--- Start Material provided ---

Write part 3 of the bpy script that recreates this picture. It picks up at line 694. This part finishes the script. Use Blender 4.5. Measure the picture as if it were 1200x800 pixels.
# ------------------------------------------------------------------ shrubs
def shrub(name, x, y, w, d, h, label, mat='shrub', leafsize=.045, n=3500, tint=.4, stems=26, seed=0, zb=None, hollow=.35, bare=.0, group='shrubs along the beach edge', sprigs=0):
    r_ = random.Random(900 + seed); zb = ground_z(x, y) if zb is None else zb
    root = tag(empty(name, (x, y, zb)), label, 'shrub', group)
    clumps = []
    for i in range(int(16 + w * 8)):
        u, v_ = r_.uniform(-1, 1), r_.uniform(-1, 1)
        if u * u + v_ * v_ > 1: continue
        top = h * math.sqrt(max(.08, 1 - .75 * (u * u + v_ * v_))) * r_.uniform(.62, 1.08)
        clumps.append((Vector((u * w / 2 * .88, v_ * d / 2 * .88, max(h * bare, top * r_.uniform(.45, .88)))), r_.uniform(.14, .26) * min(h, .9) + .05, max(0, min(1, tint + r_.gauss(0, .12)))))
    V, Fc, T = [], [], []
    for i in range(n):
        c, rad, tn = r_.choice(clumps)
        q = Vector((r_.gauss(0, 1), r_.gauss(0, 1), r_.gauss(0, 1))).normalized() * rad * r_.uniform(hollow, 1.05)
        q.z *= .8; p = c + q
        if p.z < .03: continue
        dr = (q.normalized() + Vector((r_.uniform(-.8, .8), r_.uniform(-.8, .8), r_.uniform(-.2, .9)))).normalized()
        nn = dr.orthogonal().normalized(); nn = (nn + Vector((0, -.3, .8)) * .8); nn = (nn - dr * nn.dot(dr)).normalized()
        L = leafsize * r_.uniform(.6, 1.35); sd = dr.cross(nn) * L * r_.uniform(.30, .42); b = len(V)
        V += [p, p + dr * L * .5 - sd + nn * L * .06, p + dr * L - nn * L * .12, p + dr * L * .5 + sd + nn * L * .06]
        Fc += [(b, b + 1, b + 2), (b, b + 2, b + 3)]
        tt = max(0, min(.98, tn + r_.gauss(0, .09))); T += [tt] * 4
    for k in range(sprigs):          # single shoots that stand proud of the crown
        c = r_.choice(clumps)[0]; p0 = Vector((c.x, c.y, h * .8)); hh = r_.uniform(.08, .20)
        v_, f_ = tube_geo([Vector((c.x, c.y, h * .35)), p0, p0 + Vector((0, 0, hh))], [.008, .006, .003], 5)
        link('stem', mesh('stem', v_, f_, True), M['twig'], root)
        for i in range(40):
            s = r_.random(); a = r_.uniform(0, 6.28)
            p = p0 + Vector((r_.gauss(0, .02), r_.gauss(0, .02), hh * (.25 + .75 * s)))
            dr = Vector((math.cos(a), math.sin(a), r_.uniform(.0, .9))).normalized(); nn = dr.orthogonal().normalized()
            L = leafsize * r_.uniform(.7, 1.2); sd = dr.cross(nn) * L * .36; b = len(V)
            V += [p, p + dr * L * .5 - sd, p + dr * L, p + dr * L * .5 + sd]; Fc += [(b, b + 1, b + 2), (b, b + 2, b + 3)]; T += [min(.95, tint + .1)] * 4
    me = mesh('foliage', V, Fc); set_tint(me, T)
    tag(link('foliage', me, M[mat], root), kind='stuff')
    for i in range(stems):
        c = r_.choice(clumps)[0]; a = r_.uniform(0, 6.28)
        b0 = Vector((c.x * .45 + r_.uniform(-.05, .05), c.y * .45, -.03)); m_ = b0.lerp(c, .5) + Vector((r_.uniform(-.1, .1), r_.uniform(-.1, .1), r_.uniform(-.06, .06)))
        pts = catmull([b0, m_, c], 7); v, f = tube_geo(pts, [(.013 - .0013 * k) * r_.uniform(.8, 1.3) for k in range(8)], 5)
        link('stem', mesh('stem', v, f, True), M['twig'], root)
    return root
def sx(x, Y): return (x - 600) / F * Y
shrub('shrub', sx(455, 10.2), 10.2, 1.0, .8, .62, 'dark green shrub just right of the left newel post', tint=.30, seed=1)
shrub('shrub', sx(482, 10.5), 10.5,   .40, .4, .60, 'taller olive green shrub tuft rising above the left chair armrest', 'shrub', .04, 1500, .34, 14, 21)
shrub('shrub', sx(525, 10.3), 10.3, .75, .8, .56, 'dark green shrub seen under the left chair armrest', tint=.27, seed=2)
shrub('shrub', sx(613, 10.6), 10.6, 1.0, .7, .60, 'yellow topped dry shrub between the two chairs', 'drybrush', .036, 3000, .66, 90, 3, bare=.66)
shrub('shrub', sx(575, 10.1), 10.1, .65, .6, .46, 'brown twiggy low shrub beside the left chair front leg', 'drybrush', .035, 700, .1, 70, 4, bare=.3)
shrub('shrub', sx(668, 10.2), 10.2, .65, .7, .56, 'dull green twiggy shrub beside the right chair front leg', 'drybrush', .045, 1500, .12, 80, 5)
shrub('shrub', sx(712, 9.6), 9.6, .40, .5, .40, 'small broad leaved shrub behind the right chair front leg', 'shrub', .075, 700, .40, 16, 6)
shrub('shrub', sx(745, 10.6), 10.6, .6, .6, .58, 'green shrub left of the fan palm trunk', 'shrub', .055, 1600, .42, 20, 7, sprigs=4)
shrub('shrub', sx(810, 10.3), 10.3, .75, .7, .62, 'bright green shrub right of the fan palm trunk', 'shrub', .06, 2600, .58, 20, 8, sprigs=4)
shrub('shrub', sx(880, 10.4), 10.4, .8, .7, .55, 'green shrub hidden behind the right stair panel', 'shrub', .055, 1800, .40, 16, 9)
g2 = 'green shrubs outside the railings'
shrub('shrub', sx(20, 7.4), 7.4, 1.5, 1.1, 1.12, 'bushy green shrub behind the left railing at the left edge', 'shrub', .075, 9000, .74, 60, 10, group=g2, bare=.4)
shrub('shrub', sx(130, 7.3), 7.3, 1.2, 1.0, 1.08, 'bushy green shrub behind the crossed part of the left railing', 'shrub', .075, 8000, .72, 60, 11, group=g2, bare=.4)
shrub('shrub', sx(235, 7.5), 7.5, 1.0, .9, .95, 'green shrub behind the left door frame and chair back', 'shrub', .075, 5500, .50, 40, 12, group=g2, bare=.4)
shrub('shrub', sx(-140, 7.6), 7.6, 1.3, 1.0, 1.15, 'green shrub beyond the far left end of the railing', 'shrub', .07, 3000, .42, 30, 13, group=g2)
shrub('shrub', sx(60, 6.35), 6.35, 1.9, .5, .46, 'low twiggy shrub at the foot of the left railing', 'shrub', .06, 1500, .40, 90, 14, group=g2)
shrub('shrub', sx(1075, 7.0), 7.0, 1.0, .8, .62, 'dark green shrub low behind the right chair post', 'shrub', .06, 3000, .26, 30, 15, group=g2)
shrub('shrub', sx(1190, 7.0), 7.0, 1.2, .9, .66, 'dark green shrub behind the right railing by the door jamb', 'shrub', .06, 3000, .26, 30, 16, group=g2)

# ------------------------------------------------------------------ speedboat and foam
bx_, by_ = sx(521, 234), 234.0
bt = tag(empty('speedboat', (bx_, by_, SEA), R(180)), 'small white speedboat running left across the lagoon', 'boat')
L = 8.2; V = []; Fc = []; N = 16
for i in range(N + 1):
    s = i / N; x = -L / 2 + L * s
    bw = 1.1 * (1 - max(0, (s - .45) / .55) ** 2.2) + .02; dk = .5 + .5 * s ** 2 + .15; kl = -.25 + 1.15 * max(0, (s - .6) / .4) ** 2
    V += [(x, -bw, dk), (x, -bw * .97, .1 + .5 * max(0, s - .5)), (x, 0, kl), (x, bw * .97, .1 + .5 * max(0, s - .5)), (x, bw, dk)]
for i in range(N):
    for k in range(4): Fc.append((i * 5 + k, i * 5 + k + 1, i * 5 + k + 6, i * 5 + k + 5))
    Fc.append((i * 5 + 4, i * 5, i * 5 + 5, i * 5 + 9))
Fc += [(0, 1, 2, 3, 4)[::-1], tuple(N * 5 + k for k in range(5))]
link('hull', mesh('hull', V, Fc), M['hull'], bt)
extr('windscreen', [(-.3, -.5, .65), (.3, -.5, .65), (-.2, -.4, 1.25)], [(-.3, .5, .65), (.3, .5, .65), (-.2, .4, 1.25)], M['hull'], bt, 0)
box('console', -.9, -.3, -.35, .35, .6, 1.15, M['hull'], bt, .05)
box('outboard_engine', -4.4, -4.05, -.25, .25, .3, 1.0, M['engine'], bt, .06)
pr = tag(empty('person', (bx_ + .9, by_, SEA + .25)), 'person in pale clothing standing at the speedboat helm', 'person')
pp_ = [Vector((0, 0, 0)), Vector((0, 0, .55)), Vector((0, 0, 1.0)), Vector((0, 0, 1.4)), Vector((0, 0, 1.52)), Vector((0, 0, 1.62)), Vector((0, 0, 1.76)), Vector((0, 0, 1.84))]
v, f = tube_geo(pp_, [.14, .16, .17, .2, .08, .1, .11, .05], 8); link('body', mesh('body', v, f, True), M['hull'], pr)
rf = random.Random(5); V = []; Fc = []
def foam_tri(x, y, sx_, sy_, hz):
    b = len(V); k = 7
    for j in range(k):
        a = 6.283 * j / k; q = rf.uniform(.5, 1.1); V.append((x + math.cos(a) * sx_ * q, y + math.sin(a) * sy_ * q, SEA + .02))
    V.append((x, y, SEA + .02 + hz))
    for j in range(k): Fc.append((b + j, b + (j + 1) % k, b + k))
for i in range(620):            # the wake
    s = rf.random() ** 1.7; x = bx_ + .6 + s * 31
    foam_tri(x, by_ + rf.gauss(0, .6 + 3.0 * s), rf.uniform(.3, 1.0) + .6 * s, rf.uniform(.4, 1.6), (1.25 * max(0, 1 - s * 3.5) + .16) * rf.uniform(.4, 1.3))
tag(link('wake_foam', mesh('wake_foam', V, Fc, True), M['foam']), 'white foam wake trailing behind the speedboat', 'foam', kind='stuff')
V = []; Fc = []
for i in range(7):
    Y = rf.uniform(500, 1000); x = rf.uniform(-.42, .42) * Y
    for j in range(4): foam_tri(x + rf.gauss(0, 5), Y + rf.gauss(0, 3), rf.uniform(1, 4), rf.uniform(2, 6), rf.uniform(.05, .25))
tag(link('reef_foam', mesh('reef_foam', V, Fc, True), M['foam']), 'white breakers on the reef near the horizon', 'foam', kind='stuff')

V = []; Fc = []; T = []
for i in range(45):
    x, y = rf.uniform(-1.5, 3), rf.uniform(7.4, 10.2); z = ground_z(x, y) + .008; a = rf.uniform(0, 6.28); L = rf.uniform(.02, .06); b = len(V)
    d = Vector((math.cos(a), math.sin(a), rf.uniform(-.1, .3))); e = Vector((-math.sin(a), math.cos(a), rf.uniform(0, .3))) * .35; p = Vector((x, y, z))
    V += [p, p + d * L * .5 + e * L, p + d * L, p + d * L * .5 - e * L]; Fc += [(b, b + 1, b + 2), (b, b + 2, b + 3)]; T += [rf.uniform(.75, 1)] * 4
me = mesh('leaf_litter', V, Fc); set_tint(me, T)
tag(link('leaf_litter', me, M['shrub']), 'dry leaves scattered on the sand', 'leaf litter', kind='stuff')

--- End Material provided ---

What the exercise asks:
Read the data above. Pull out each line in which the string "part" appears.

Exercise response:
Write part 3 of the bpy script that recreates this picture. It picks up at line 694. This part finishes the script. Use Blender 4.5. Measure the picture as if it were 1200x800 pixels.
shrub('shrub', sx(130, 7.3), 7.3, 1.2, 1.0, 1.08, 'bushy green shrub behind the crossed part of the left railing', 'shrub', .075, 8000, .72, 60, 11, group=g2, bare=.4)